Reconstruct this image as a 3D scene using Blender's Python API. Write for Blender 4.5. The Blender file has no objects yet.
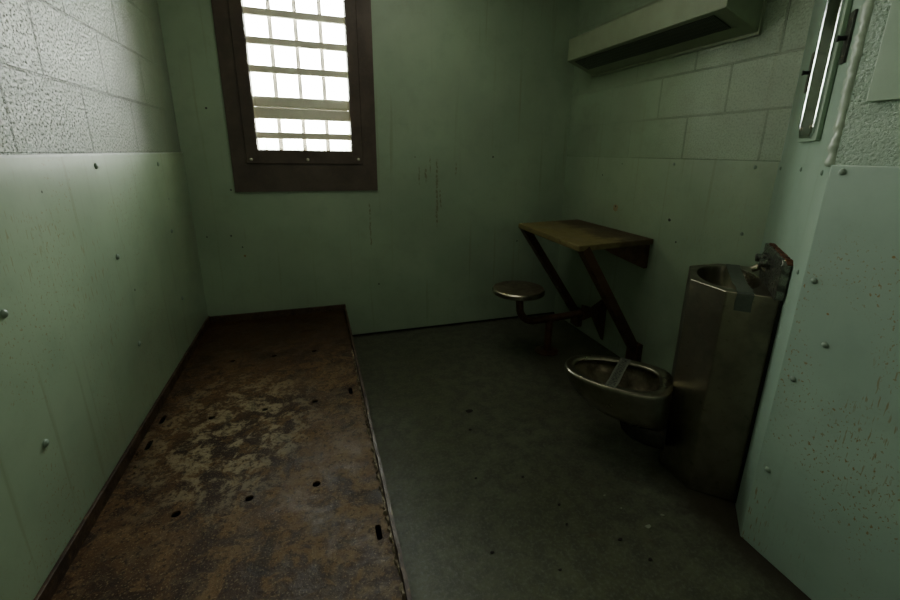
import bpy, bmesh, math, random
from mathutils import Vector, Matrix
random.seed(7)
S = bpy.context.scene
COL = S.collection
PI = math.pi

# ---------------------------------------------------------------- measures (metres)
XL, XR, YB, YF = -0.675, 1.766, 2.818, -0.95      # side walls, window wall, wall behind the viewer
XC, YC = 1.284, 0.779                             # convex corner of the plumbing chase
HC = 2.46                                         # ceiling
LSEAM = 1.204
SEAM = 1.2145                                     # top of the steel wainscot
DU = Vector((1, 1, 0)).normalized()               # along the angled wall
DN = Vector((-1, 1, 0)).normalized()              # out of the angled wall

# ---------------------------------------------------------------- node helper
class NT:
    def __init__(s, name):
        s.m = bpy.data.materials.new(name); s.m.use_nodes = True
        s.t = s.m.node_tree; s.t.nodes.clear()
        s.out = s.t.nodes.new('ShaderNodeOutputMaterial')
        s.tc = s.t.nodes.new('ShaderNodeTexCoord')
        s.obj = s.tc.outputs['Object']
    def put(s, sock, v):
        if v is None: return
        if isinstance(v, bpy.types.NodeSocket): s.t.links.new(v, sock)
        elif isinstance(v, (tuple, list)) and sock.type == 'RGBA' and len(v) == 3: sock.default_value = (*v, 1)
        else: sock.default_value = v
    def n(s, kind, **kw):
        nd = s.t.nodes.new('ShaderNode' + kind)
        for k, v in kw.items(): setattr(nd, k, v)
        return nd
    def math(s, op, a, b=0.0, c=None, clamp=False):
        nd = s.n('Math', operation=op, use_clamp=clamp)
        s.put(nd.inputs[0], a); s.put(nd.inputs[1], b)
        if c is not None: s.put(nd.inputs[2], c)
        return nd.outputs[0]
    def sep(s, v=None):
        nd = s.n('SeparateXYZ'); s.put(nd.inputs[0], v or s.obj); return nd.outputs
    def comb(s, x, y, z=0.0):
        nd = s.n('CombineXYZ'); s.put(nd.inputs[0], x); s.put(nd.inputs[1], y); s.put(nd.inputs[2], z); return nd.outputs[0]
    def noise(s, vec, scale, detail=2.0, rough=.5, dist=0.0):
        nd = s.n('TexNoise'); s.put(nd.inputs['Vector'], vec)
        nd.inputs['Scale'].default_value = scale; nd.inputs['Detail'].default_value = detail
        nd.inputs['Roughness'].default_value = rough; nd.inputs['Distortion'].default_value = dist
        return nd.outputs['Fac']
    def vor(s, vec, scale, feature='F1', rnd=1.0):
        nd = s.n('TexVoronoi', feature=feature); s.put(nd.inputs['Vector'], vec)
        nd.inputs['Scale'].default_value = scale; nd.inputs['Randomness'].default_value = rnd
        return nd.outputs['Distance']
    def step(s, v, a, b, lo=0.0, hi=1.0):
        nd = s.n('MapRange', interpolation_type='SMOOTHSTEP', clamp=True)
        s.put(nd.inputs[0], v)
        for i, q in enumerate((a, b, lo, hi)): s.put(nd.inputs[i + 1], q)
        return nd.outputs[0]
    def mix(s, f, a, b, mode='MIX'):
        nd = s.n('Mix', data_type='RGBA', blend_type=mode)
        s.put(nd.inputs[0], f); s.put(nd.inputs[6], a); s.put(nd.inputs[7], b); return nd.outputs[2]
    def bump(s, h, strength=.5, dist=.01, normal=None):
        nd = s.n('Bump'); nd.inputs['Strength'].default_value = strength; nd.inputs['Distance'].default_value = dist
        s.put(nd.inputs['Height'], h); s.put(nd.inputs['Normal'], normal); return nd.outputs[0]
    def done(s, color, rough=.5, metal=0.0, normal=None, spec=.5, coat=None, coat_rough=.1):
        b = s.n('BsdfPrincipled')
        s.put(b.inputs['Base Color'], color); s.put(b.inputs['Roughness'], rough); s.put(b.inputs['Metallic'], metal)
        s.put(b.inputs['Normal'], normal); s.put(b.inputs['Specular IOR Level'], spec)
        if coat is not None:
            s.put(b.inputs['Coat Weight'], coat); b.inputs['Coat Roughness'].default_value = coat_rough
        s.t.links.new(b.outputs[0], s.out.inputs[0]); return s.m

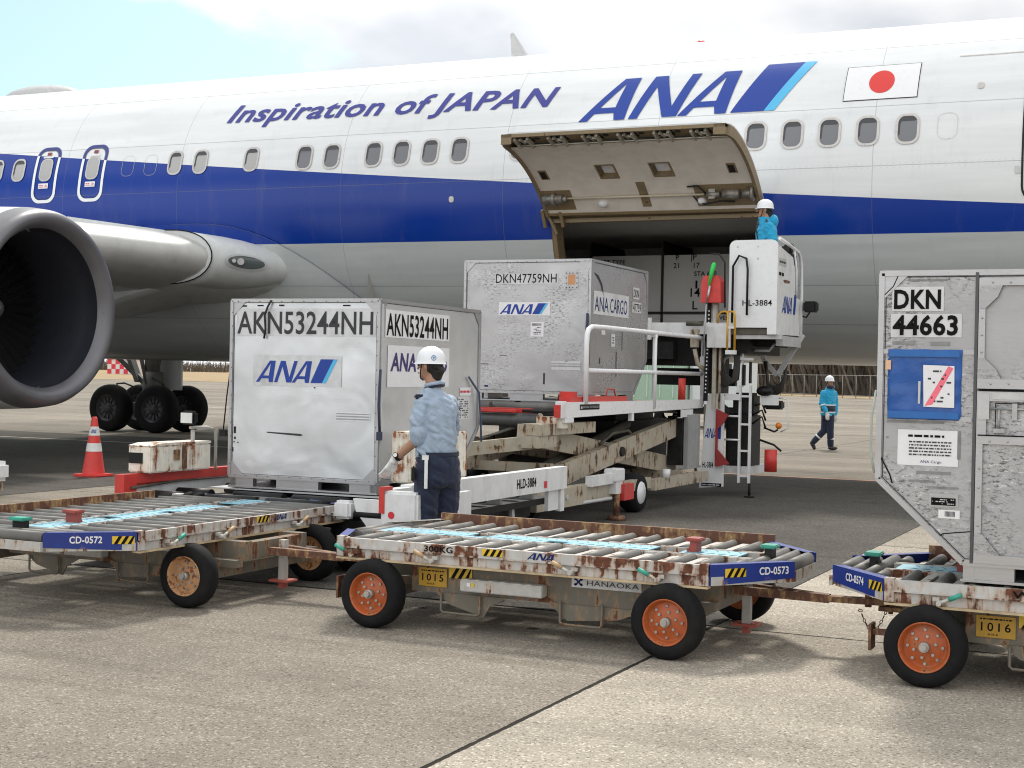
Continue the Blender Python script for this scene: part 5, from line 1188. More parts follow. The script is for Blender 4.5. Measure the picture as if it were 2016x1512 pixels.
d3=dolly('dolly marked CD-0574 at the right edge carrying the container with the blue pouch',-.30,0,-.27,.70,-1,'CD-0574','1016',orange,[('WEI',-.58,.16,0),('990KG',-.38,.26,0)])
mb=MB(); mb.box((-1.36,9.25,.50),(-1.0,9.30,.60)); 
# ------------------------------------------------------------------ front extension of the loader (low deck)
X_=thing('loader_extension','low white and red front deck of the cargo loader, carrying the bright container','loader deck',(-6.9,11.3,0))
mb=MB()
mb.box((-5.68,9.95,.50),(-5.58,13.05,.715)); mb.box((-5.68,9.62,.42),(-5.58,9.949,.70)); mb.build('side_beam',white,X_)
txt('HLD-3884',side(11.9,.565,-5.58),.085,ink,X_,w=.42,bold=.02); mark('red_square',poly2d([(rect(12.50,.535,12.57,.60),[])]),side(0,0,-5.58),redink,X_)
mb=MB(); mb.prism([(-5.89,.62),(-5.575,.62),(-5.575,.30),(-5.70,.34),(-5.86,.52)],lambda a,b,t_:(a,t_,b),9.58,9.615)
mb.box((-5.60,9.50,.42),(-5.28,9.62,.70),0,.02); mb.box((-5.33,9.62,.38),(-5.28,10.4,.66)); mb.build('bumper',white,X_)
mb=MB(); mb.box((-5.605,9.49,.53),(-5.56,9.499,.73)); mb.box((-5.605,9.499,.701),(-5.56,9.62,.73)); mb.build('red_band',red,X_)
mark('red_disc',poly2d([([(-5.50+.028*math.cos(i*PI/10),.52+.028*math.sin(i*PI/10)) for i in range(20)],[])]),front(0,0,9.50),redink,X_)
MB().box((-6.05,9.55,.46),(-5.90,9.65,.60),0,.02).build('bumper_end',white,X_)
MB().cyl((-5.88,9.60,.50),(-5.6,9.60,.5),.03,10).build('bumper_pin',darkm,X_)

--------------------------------

● Challenge
The records above must be printed exactly; the pictures stay out.

● Written solution
Reconstruct this image as a 3D scene using Blender's Python API. Write for Blender 4.5. The Blender file has no objects yet.
import bpy, bmesh, math, random
from mathutils import Vector, Matrix
random.seed(7)
S = bpy.context.scene
COL = S.collection
PI = math.pi

# ---------------------------------------------------------------- measures (metres)
XL, XR, YB, YF = -0.675, 1.766, 2.818, -0.95      # side walls, window wall, wall behind the viewer
XC, YC = 1.284, 0.779                             # convex corner of the plumbing chase
HC = 2.46                                         # ceiling
LSEAM = 1.204
SEAM = 1.2145                                     # top of the steel wainscot
DU = Vector((1, 1, 0)).normalized()               # along the angled wall
DN = Vector((-1, 1, 0)).normalized()              # out of the angled wall

# ---------------------------------------------------------------- node helper
class NT:
    def __init__(s, name):
        s.m = bpy.data.materials.new(name); s.m.use_nodes = True
        s.t = s.m.node_tree; s.t.nodes.clear()
        s.out = s.t.nodes.new('ShaderNodeOutputMaterial')
        s.tc = s.t.nodes.new('ShaderNodeTexCoord')
        s.obj = s.tc.outputs['Object']
    def put(s, sock, v):
        if v is None: return
        if isinstance(v, bpy.types.NodeSocket): s.t.links.new(v, sock)
        elif isinstance(v, (tuple, list)) and sock.type == 'RGBA' and len(v) == 3: sock.default_value = (*v, 1)
        else: sock.default_value = v
    def n(s, kind, **kw):
        nd = s.t.nodes.new('ShaderNode' + kind)
        for k, v in kw.items(): setattr(nd, k, v)
        return nd
    def math(s, op, a, b=0.0, c=None, clamp=False):
        nd = s.n('Math', operation=op, use_clamp=clamp)
        s.put(nd.inputs[0], a); s.put(nd.inputs[1], b)
        if c is not None: s.put(nd.inputs[2], c)
        return nd.outputs[0]
    def sep(s, v=None):
        nd = s.n('SeparateXYZ'); s.put(nd.inputs[0], v or s.obj); return nd.outputs
    def comb(s, x, y, z=0.0):
        nd = s.n('CombineXYZ'); s.put(nd.inputs[0], x); s.put(nd.inputs[1], y); s.put(nd.inputs[2], z); return nd.outputs[0]
    def noise(s, vec, scale, detail=2.0, rough=.5, dist=0.0):
        nd = s.n('TexNoise'); s.put(nd.inputs['Vector'], vec)
        nd.inputs['Scale'].default_value = scale; nd.inputs['Detail'].default_value = detail
        nd.inputs['Roughness'].default_value = rough; nd.inputs['Distortion'].default_value = dist
        return nd.outputs['Fac']
    def vor(s, vec, scale, feature='F1', rnd=1.0):
        nd = s.n('TexVoronoi', feature=feature); s.put(nd.inputs['Vector'], vec)
        nd.inputs['Scale'].default_value = scale; nd.inputs['Randomness'].default_value = rnd
        return nd.outputs['Distance']
    def step(s, v, a, b, lo=0.0, hi=1.0):
        nd = s.n('MapRange', interpolation_type='SMOOTHSTEP', clamp=True)
        s.put(nd.inputs[0], v)
        for i, q in enumerate((a, b, lo, hi)): s.put(nd.inputs[i + 1], q)
        return nd.outputs[0]
    def mix(s, f, a, b, mode='MIX'):
        nd = s.n('Mix', data_type='RGBA', blend_type=mode)
        s.put(nd.inputs[0], f); s.put(nd.inputs[6], a); s.put(nd.inputs[7], b); return nd.outputs[2]
    def bump(s, h, strength=.5, dist=.01, normal=None):
        nd = s.n('Bump'); nd.inputs['Strength'].default_value = strength; nd.inputs['Distance'].default_value = dist
        s.put(nd.inputs['Height'], h); s.put(nd.inputs['Normal'], normal); return nd.outputs[0]
    def done(s, color, rough=.5, metal=0.0, normal=None, spec=.5, coat=None, coat_rough=.1):
        b = s.n('BsdfPrincipled')
        s.put(b.inputs['Base Color'], color); s.put(b.inputs['Roughness'], rough); s.put(b.inputs['Metallic'], metal)
        s.put(b.inputs['Normal'], normal); s.put(b.inputs['Specular IOR Level'], spec)
        if coat is not None:
            s.put(b.inputs['Coat Weight'], coat); b.inputs['Coat Roughness'].default_value = coat_rough
        s.t.links.new(b.outputs[0], s.out.inputs[0]); return s.m

Continue the Blender Python script for this scene: part 5, from line 1188. More parts follow. The script is for Blender 4.5. Measure the picture as if it were 2016x1512 pixels.
d3=dolly('dolly marked CD-0574 at the right edge carrying the container with the blue pouch',-.30,0,-.27,.70,-1,'CD-0574','1016',orange,[('WEI',-.58,.16,0),('990KG',-.38,.26,0)])
mb=MB(); mb.box((-1.36,9.25,.50),(-1.0,9.30,.60)); 
# ------------------------------------------------------------------ front extension of the loader (low deck)
X_=thing('loader_extension','low white and red front deck of the cargo loader, carrying the bright container','loader deck',(-6.9,11.3,0))
mb=MB()
mb.box((-5.68,9.95,.50),(-5.58,13.05,.715)); mb.box((-5.68,9.62,.42),(-5.58,9.949,.70)); mb.build('side_beam',white,X_)
txt('HLD-3884',side(11.9,.565,-5.58),.085,ink,X_,w=.42,bold=.02); mark('red_square',poly2d([(rect(12.50,.535,12.57,.60),[])]),side(0,0,-5.58),redink,X_)
mb=MB(); mb.prism([(-5.89,.62),(-5.575,.62),(-5.575,.30),(-5.70,.34),(-5.86,.52)],lambda a,b,t_:(a,t_,b),9.58,9.615)
mb.box((-5.60,9.50,.42),(-5.28,9.62,.70),0,.02); mb.box((-5.33,9.62,.38),(-5.28,10.4,.66)); mb.build('bumper',white,X_)
mb=MB(); mb.box((-5.605,9.49,.53),(-5.56,9.499,.73)); mb.box((-5.605,9.499,.701),(-5.56,9.62,.73)); mb.build('red_band',red,X_)
mark('red_disc',poly2d([([(-5.50+.028*math.cos(i*PI/10),.52+.028*math.sin(i*PI/10)) for i in range(20)],[])]),front(0,0,9.50),redink,X_)
MB().box((-6.05,9.55,.46),(-5.90,9.65,.60),0,.02).build('bumper_end',white,X_)
MB().cyl((-5.88,9.60,.50),(-5.6,9.60,.5),.03,10).build('bumper_pin',darkm,X_)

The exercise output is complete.